The closure of the Strait of Hormuz, almost immediately upon the launching of the war, triggered precisely the predictable cascading systemic shock. Roughly one fifth of globally traded oil and global LNG supplies normally transit the strait, along with enormous volumes of petrochemicals, fertilizer inputs, aluminium, and refined products. The shutdown removed or disrupted between 20 and 33 percent of critical seaborne energy and industrial commodity flows almost overnight. Tanker traffic collapsed. Freight insurance exploded. Hundreds of vessels began operating “dark” by disabling transponders while others rerouted around Africa at immense cost and delay.

The damage extended far beyond fuel prices. Fertilizer exports through Hormuz account for more than 30 percent of global urea trade and major shares of ammonia and phosphate flows, immediately threatening agricultural markets and food inflation. Aluminium exports from the Gulf, critical to manufacturing and energy infrastructure, were severely disrupted. Asian economies, especially Japan, South Korea, India, and China, suddenly faced acute exposure because roughly about five-sixths of oil and LNG goes to Asia. The crisis exposed a central vulnerability of the Western alliance and the broader liberal economic order: the entire system still depends on a handful of maritime chokepoints protected — in theory — by American naval supremacy and geopolitical stability.

Once Iran demonstrated that even a weakened power could throttle one of those arteries through asymmetric warfare (meaning a few cheap drones and rockets), the illusion of secure globalization looked fragile. And the US looked ridiculous.

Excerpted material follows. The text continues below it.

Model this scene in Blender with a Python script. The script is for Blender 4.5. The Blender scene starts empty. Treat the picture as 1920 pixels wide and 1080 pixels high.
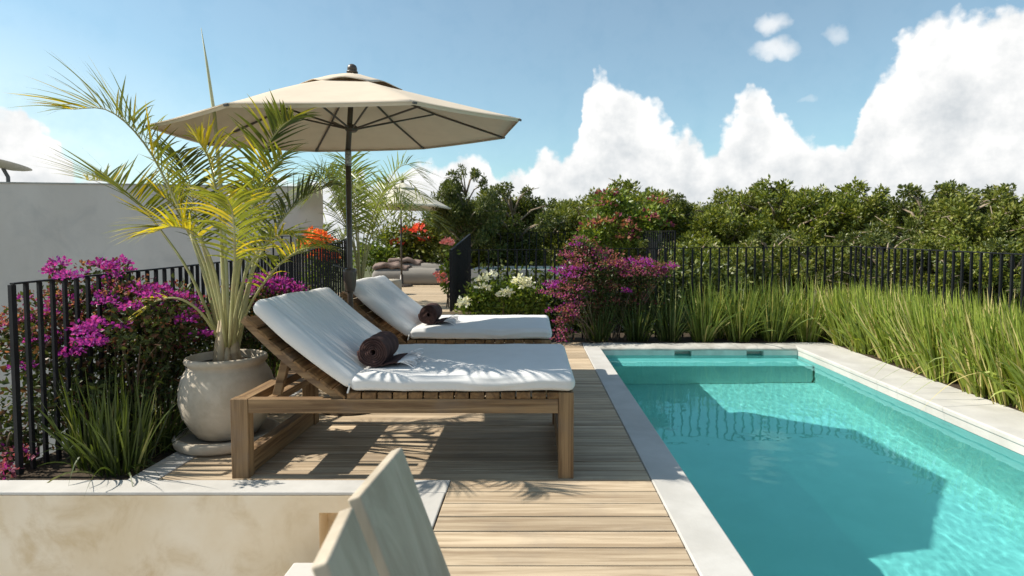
import bpy, bmesh, math, random
import numpy as np
from mathutils import Vector, Matrix, noise
random.seed(7); RNG = np.random.default_rng(7)
S = bpy.context.scene; COL = S.collection
R = math.radians; PI = math.pi

# ------------------------------------------------------------------ camera
LENS = 20.44; PITCH = R(2.7); SHX, SHY = -0.0208, -0.0118; EYE = Vector((0, 0, 1.4))
cam = bpy.data.cameras.new('camera'); cam_o = bpy.data.objects.new('camera', cam); COL.objects.link(cam_o)
cam_o.location = EYE; cam_o.rotation_euler = (R(90) - PITCH, 0, 0)
cam.lens = LENS; cam.sensor_width = 36; cam.shift_x = SHX; cam.shift_y = SHY; cam.clip_start = .05; cam.clip_end = 3000
cam.dof.use_dof = True; cam.dof.focus_distance = 4.6; cam.dof.aperture_fstop = 2.8
S.camera = cam_o

def ray(px, py):
    x = ((px - 960) / 1920 + SHX) * 36 / LENS; y = (-(py - 540) / 1920 + SHY) * 36 / LENS
    c, s = math.cos(PITCH), math.sin(PITCH)
    return Vector((x, c + y * s, -s + y * c))
def U(px, py, Y):                    # the point of the place at depth Y seen at a pixel of the photo
    r = ray(px, py); return EYE + r * (Y / r.y)
def G(px, py, z=0):                  # the same on the level z
    r = ray(px, py); return EYE + r * ((z - 1.4) / r.z)

# ------------------------------------------------------------------ sun, sky
SUN_EL, SUN_AZ = R(43), R(-89.3)     # the sun stands square to the left
SUN_DIR = Vector((math.sin(SUN_AZ) * math.cos(SUN_EL), math.cos(SUN_AZ) * math.cos(SUN_EL), math.sin(SUN_EL)))
sun = bpy.data.lights.new('sun', 'SUN'); sun.energy = 4.8; sun.angle = R(.5); sun.color = (1, .93, .82)
sun.cycles.is_caustics_light = True
sun_o = bpy.data.objects.new('sun', sun); COL.objects.link(sun_o)
sun_o.rotation_euler = (-SUN_DIR).to_track_quat('-Z', 'Y').to_euler()
S.view_settings.view_transform = 'Standard'; S.view_settings.look = 'None'
S.view_settings.exposure = 0.62; S.view_settings.gamma = 1
S.cycles.use_denoising = True; S.cycles.max_bounces = 8; S.cycles.transparent_max_bounces = 8
S.cycles.blur_glossy = .3; S.cycles.sample_clamp_indirect = 6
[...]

A country in the position of the US cannot afford to look ridiculous.

So how could a war against Iran have been launched without an overwhelming, detailed, allied-backed Hormuz strategy already in place from the first hour?

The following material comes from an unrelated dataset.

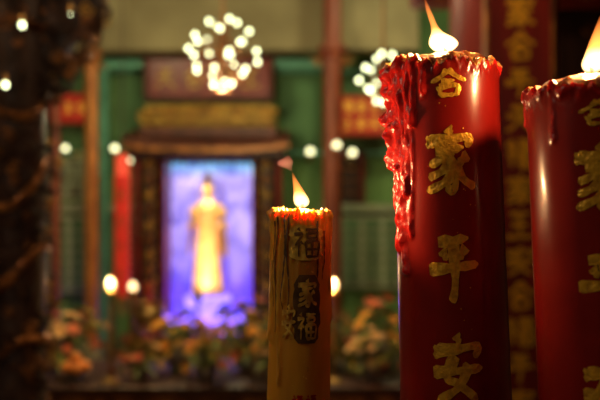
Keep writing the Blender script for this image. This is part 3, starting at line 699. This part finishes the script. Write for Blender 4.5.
def patch(mb,rad0,th_c,z0,z1,wid,key,seed,lift):
    rnd=random.Random(seed); n=14; rows=[]
    for i in range(n+1):
        t_=i/n; z=z0+(z1-z0)*t_; ed=wid*(.5+.06*rnd.uniform(-1,1))*(min(1,.55+math.sin(PI*t_)*1.2)); r=rad0(z)+lift
        rows.append([(r*math.cos(math.radians(th_c)+ed*u/r),r*math.sin(math.radians(th_c)+ed*u/r),z) for u in (-1,-.6,-.2,.2,.6,1)])
    mb.quadgrid(rows,key,False)
patch(mb,r1,-80,.390-.048,.390-.014,.034,'dullgold',1,.0020)
patch(mb,r1,-78,.390-.128,.390-.062,.027,'brownwax',2,.0016)
glyph(mb,'fu',on_cyl(r1,-80,.390-.045,.026,.028,.0025),'brownwax',.05,seed=2)
glyph(mb,'jia',on_cyl(r1,-78,.390-.092,.019,.025,.0021),'dullgold',.085,seed=2)
glyph(mb,'fu',on_cyl(r1,-78,.390-.124,.019,.025,.0021),'dullgold',.065,seed=2)
glyph(mb,'an',on_cyl(r1,-110,.390-.122,.014,.030,.0026),'dullgold',.07,seed=2)
for th,x in ((-92,0),(-68,1)): glyph(mb,'fu',on_cyl(r1,th,.390-.200,.011,.022,.0010),'redwax_drip',.06,seed=x)
flakes(mb,r1,-84,.22,.38,16,60,5,'dullgold')
rnd=random.Random(3)
for k in range(9):
    th=rnd.choice([-152,-142,-134,-124,-114,-60,-45])+rnd.uniform(-3,3); z1=.387-rnd.uniform(.0,.03); L=rnd.uniform(.03,.12); rows=[]
    for i in range(24):
        t_=i/23; z=z1-L*t_; th2=th+3*math.sin(z*70+k); d=max(d1(th2%360,z),0); r=r1(z)+d+.0005; w=.0011*(1-.7*t_)*(1+.4*math.sin(i*1.7+k))
        rows.append([(r*math.cos(math.radians(th2)+w*u/r),r*math.sin(math.radians(th2)+w*u/r),z) for u in(-1,0,1)])
    mb.quadgrid(rows,'brownwax',False)
mb.obj('embossed_characters',c1)
flame(c1,zt1,[(0,-1,1),(0,3,6.5),(-.5,8,8),(-2.5,15,6),(-5,22,4),(-8,30,2),(-10,36,.3)],'flame')
flame(c1,zt1,[(-10,36,.3),(-13,39,3),(-17,42,7),(-17,46,8),(-15,50,4),(-14,53,.5)],'flame_puff','flame_wisp')
light('flame_glow','POINT',(-.001,0,zt1+.014),1.2,(1,.58,.25),.005,parent=c1)

e=empty('candle_stand',(0,0,0))
mb=MB(); mb.box(-.55,.75,.58,1.02,1.05,1.08,'darkwood',.006); mb.box(-.55,.75,.57,.58,1.0,1.079,'brass',.003); mb.box(-.55,.75,1.02,1.03,1.0,1.079,'brass',.003); mb.obj('tray',e)
mb=MB()
for x in(-.48,.68):
    for y in(.64,.96): mb.lathe([(.03,0),(.03,.02),(.016,.05),(.016,1.0),(.025,1.05)],(x,y,0),'brass',14)
mb.box(-.48,.68,.63,.65,.3,.33,'brass',.003); mb.box(-.48,.68,.95,.97,.3,.33,'brass',.003); mb.obj('legs',e)

# ------------------------------------------------------------------ fill lamps added out of view to brighten hall and candles
def fill_lamp(i,x,y,z,w,col,size,soft=None):
    e=empty('added_fill_lamp' if i==0 else 'added_fill_lamp.%03d'%i,(x,y,z))
    mb=MB(); mb.tube([(0,0,.12),(0,0,ZC-z)],.008,'darkwood',6); mb.lathe([(.03,.14),(.1,.12),(size*.6,.02),(size*.58,.03),(.02,.11)],(0,0,0),'brass',24); mb.obj('shade',e)
    light(e.name+'_glow','POINT',(0,0,-.02),w,col,soft or size*.45,parent=e)
fill_lamp(0,-1.6,.0,2.5,20,(1,.82,.58),.2)
fill_lamp(1,1.6,-.9,2.7,4,(1,.82,.6),.3)
fill_lamp(2,-1.6,5.9,3.45,58,(1,.86,.48),.3)
fill_lamp(3,1.0,6.8,3.5,36,(1,.90,.52),.3)
fill_lamp(4,-.5,4.2,3.2,46,(1,.68,.38),.26)
fill_lamp(5,.5,3.0,3.1,20,(1,.66,.36),.26)
fill_lamp(6,-1.9,2.3,2.9,16,(1,.58,.27),.26)

w=bpy.data.worlds.new('World'); scene.world=w; w.use_nodes=True
w.node_tree.nodes['Background'].inputs[0].default_value=(.012,.010,.008,1); w.node_tree.nodes['Background'].inputs[1].default_value=1

cam=bpy.data.cameras.new('camera'); co=bpy.data.objects.new('camera',cam); scene.collection.objects.link(co)
co.location=(0,0,1.5); co.rotation_euler=(math.radians(90),0,0); cam.lens=50; cam.sensor_width=36
cam.dof.use_dof=True; cam.dof.focus_distance=.785; cam.dof.aperture_fstop=4.4; cam.clip_start=.02
scene.camera=co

Well, for one thing, the US entered the crisis diplomatically weakened. Rather than leading a broad coalition, the US approached the war after unnecessary friction with allies, including repeated confrontations with NATO partners over issues such as Greenland — over which Trump had, insanely, threatened to invade alliance member Denmark — and burden-sharing.

It might have required a military occupation of part of mainland Iran around the strait. It might have required a more determined push to truly bring down the regime, with asstes in place and prep work done to take over power centers. It might have required a global willingness to endure months of economic pain while the regime was decisively suffocated by a total land, air and sea blockade — which would have needed careful messaging and persuasion. It certainly requires coalition management, shared maritime patrols, insurance guarantees, coordinated economic stabilization, logistics cooperation, and global legitimacy.

Instead, America was isolated while global markets panicked.

That helps explain the growing frustration inside the White House. Trump is plainly looking for an exit ramp and reportedly exploded during a phone call with Benjamin Netanyahu this week when Israeli escalation in Lebanon caused Iran to threaten a walk-out on the cease-fire talks. As we have reported, Trump screamed at Netanyahu, demanded to know “what the fuck” he was doing, accused Israel of worsening the situation, and raging that the world now hated both Israel and Netanyahu. The emotional outburst reflected the no-good-options scenario.

Historian Barbara Tuchman called such mistakes “the march of folly” in her iconic 1984 book by that name (one of the best-named books, I think, of all time): governments pursuing policies contrary to their own interests despite abundant warnings and obvious dangers. Again and again, leaders convince themselves that military superiority can substitute for political foresight. They focus on the opening strike and neglect the chain reaction that inevitably follows.

Incredible as it may seem, and justified though their effort is, the United States and Israel, in having no plan for Hormuz, have written a perfect chapter for an updated edition. I supported the war, because I assumed there was a plan. Absent such a plan, it is one of the great strategic blunders of the modern age.